Corvette C7R Racer-04

Besides the 2015 Corvette Z06, Chevrolet also displayed the Corvette C7.R race car at the recent 2014 Detroit show. Co-developed with the Z06, the duo is the closest link in modern times between Corvettes built for racing and the road, according to Chevy, sharing unprecedented levels of engineering and components including chassis architecture, engine tech and aerodynamics.

As before, the race car and the Z06 will share the same, production-based aluminium frame. However, for the first time, the frames for the race car and production Z06 will be built in-house at Corvette’s Bowling Green assembly plant. The C7.R’s chassis is 40% stronger than the outgoing C6.R’s.

The addition of direct fuel injection to the Z06 will enable the tech to return to a Corvette race car for the first time since the end of the GT1 era in 2009. It promises greater efficiency, which can make a big difference in long-distance endurance racing through fewer pit stops.

The aerodynamic strategies of the Corvette Stingray came directly from the C6.R, including the forward-tilted radiator, functional hood and front-quarter panel vents, and rear transmission and differential cooling intakes.
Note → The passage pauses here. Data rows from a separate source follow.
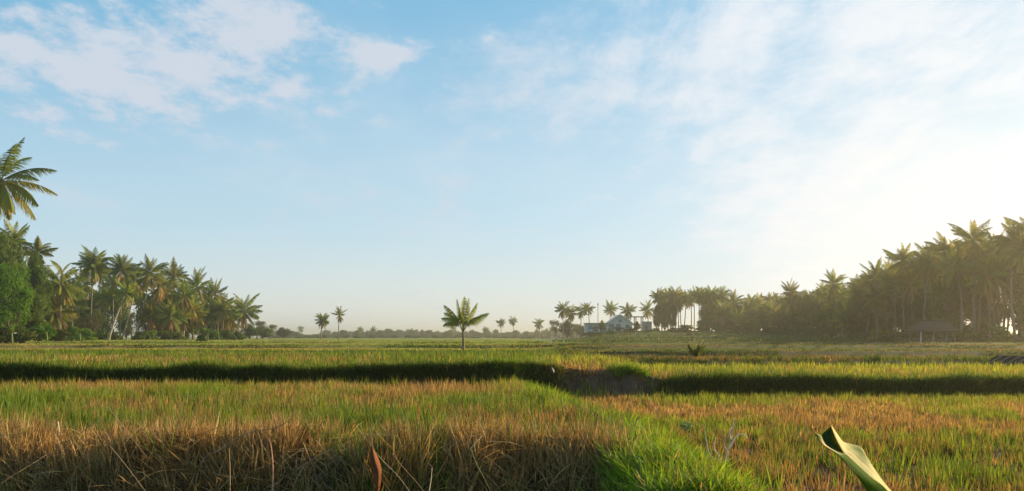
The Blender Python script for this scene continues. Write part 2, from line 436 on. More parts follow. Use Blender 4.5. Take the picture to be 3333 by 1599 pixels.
for e, rt in [(53, 0), (72, 0), (100, 0), (43, 1), (57, 1), (76, 1), (100, 1)]:   # terrace steps, left and right
    x = rng.uniform(.06 * e if rt else -.72 * e, .72 * e if rt else .08 * e, 5200); y = step_line(e, x, rt) + rng.uniform(-.4, -.05, len(x))
    kk = fbm(x * .12, x * 0 + e, 71) > (.5 if rt else .44); xs_.append(x[kk]); ys_.append(y[kk])
xy = np.column_stack([np.concatenate(xs_), np.concatenate(ys_)])
xs_, ys_ = [], []
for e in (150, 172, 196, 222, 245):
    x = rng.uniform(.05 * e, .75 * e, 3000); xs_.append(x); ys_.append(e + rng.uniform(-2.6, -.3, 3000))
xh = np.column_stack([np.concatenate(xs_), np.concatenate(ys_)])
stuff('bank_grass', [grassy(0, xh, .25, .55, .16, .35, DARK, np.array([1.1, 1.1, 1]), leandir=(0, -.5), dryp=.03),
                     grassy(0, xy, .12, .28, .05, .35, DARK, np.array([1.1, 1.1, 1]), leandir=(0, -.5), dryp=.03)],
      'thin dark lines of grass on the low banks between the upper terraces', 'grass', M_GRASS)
# upper terraces, near part and far part
pu = scatter(10800, 25.3, 47, vl, vr); pu = pu[pu[:, 1] > edge_y(pu[:, 0]) + .1]
parts = [clumps(pu, 14, .10, .16, .38, .032)]
nf = 15000
yy = 46 * np.exp(rng.random(nf) * math.log(175 / 46.)); xx = rng.uniform(-1, 1, nf) * (.72 * yy + 4)
n = nf * 9
c = np.repeat(np.column_stack([xx, yy]), 9, 0); c = c + rng.normal(0, 1, (n, 2)) * (c[:, [1]] / 50 * .18)
col, isd = crop_colors(c[:, 0], c[:, 1], n, 9)
P = np.column_stack([c, height(c[:, 0], c[:, 1]) - .02])
D = unit(np.column_stack([rng.normal(0, .25, (n, 2)), np.ones(n)]))
L = rng.uniform(.07, .19, n); W = .05 * c[:, 1] / 50 * rng.uniform(.7, 1.3, n)
parts.append(blades(P, D, L, W, L * .1, col * .95, col * 1.1))
stuff('rice_crop', parts, 'patchwork of green and ripening rice on the upper terraces', 'rice crop', M_GRASS)

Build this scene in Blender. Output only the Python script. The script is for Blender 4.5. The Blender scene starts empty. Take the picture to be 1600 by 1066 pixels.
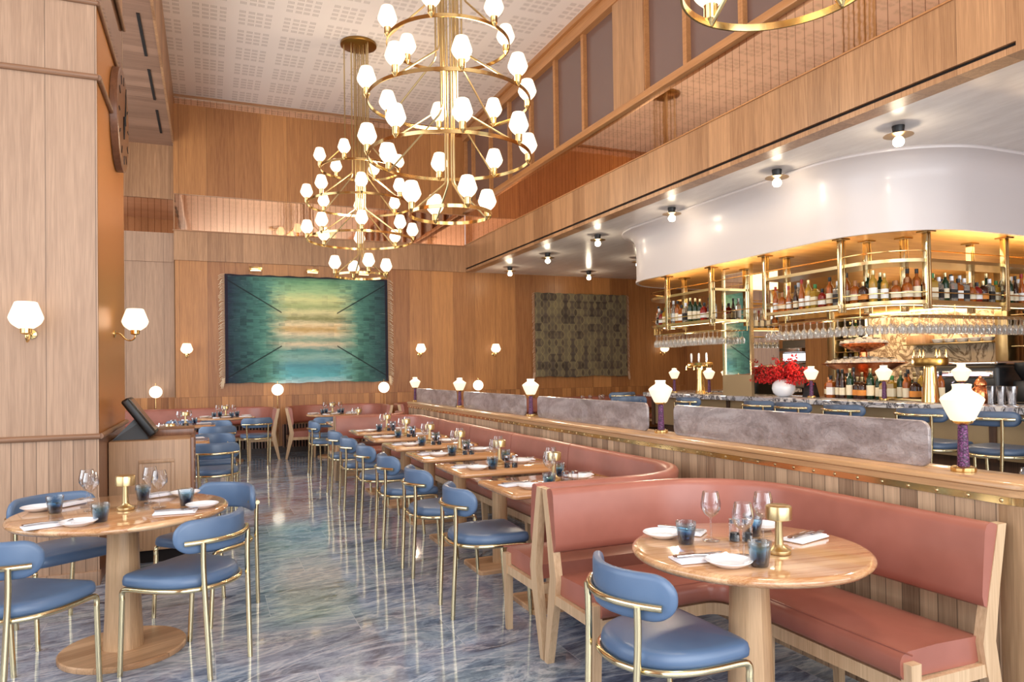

The Z06 and C7.R take sharing to the next level, sharing aggressive strategies for increased cooling and downforce, including similar front splitters, rocker panels, and front/rear-brake cooling ducts.

Corvette C7R Racer-05

There are, of course, differences between race and road car. The C7.R carries over the powertrain for the C6.R, as GT rules limit maximum displacement to 5.5L, and prohibit forced induction, so the new Z06’s 625 hp supercharged engine won’t be legal. The R’s suspension is also modified to accommodate wider racing tyres and larger brakes, again part of GT regulations.

On the aerodynamic side, instead of the C6.R’s two NACA ducts, on top of the rear bodywork and near the position of the rear wheels, the C7.R has openings on each of the rear quarter panels, above the brake ducts, which will draw air to help cool the race car’s transaxle and differential. Also, a larger radiator inlet has the added benefit of generating smoother airflow over the rear wing for better high-speed handling and stability.

Corvette Racing will field two C7.Rs in 2014, starting at the 52nd Rolex 24 At Daytona. The race kicks off the Tudor United SportsCar Championship, a new series after the merger of the American Le Mans Series and Grand-Am Rolex Sports Car Series. The C7.R will compete in the GT Le Mans class in 11 races around North America. The team is also expected race at the 24 Hours of Le Mans in the GTE Pro class.